Being in Vegas in early March isn’t as hot as it could be – in fact, overnight was distinctly chilly. But the air is still bone dry, and I could feel the impact on my throat and face; bring water and moisturizer. Distances along the strip are large; hotel to hotel is going to be at least 1/4 mile, and may be more. From Mandalay Bay to Bellagio is 1.5 – 2.0 miles, and that’s just the most southern 4 hotels on the strip. You can mostly get from hotel to hotel by indoor walkways and escalators, but it’s hard to avoid crossing the casino floors. This isn’t helped by the various resorts signing policy – you won’t ever see an EXIT sign, and signs from hotel to hotel, even ones under the same ownership, are only visible when you are always at the exit point. There are no direct paths across the casino floors either.
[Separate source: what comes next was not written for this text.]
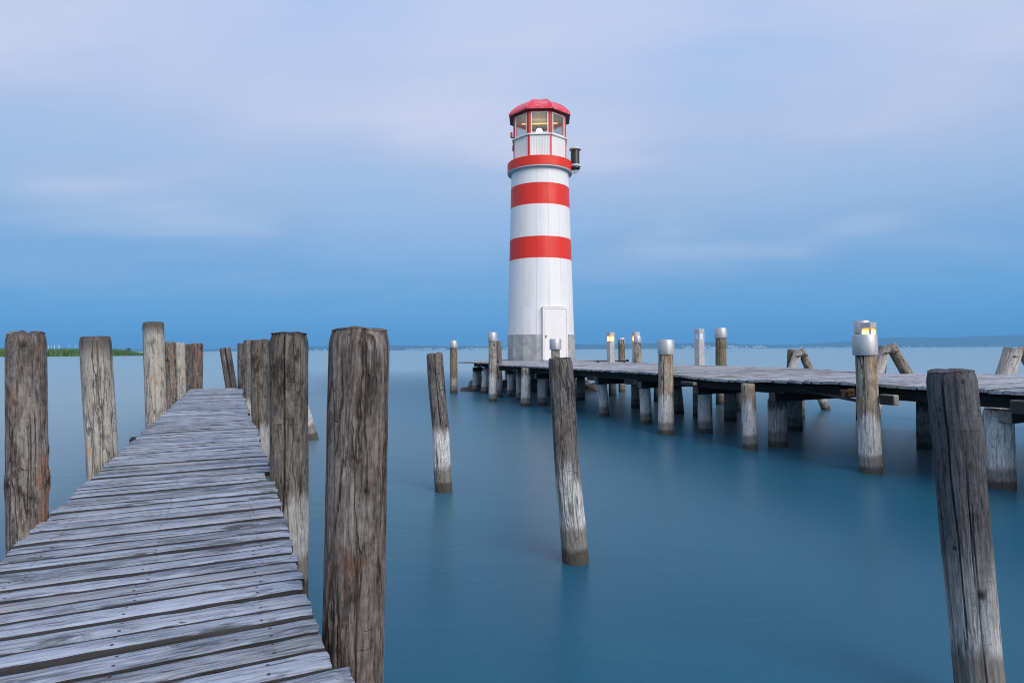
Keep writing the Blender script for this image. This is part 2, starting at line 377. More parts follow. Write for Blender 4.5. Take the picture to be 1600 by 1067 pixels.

You’ve herd stories of $1 shrimp cocktails and $5 steaks? Yeah, right – you see the signs everywhere you go, but you won’t see the food. basic hotel buffet food may be slightly cheaper than the rest of the USA, but it’s certainly no better, and expensive restaurants in Las Vegas are still exactly that – expensive.
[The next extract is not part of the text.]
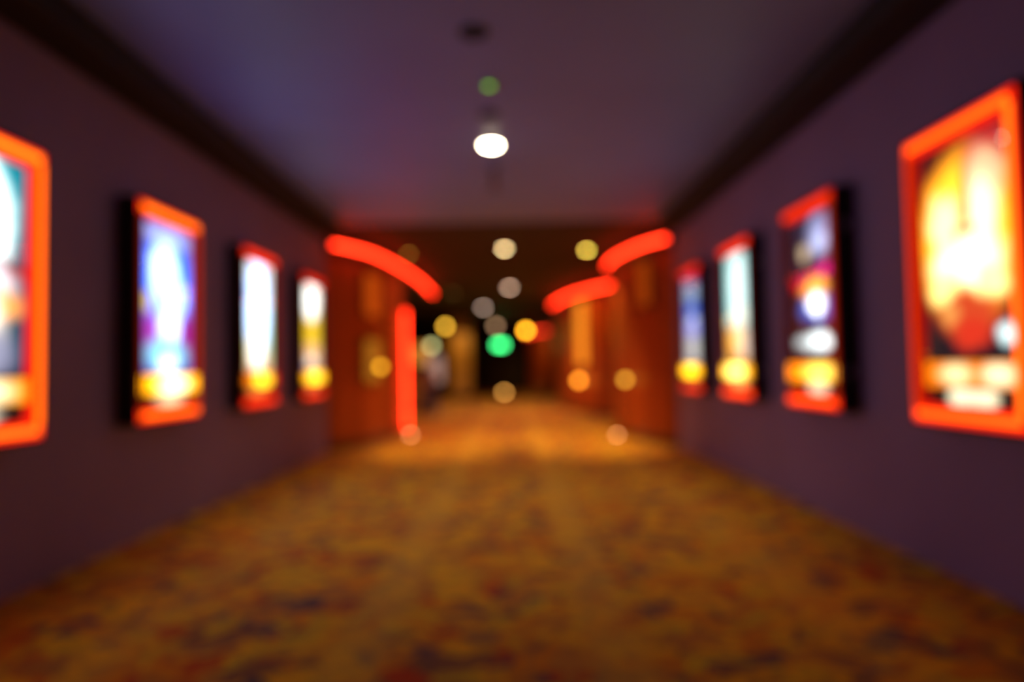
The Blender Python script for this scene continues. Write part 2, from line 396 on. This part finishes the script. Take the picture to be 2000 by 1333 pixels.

Contrary to the propoganda, you can spend time in Vegas and not gamble; ok, so I blew $10 on slots, and Liz did the same (only she got $50 return). There may be some advantages to joining your hotels slots club, but I didn’t do that. SO I’m ignoring this aspect.

There are two reasons to go to Vegas (for me) – shopping, which is average, and shows. As for the shopping, when you see so many expensive fashion stores all in one places, you soon realise that expensive fashion is way more tacky than cheap fashion (which at least has the twin virtues of trying harder, and knowing that it is cheap). There are effectively no book stores along the strip, but that is balanced by the two Apple stores, if that helps (it doesn’t). But the shows make up for it – you could easily spend a month just going to the shows you want to see, although expect to spens at least $50-100 each night. We saw the Excalibur show (knights and horses, pretty decent), and Penn & Teller.

Summing up, in the same circumstances (bored in LA), I’d go again, and I’d be willing to spend longer. I guess I’d be there for shows, relaxation (sleep and pools), and to explore the strip a bit more. I know there is more and better to do if you are a resident, but that’s it for me.

Best thing: you can buy a map of the strip printed on microfibre cloth; it doesn’t look like you are consulting a map, and you can clean your glasses at the same time!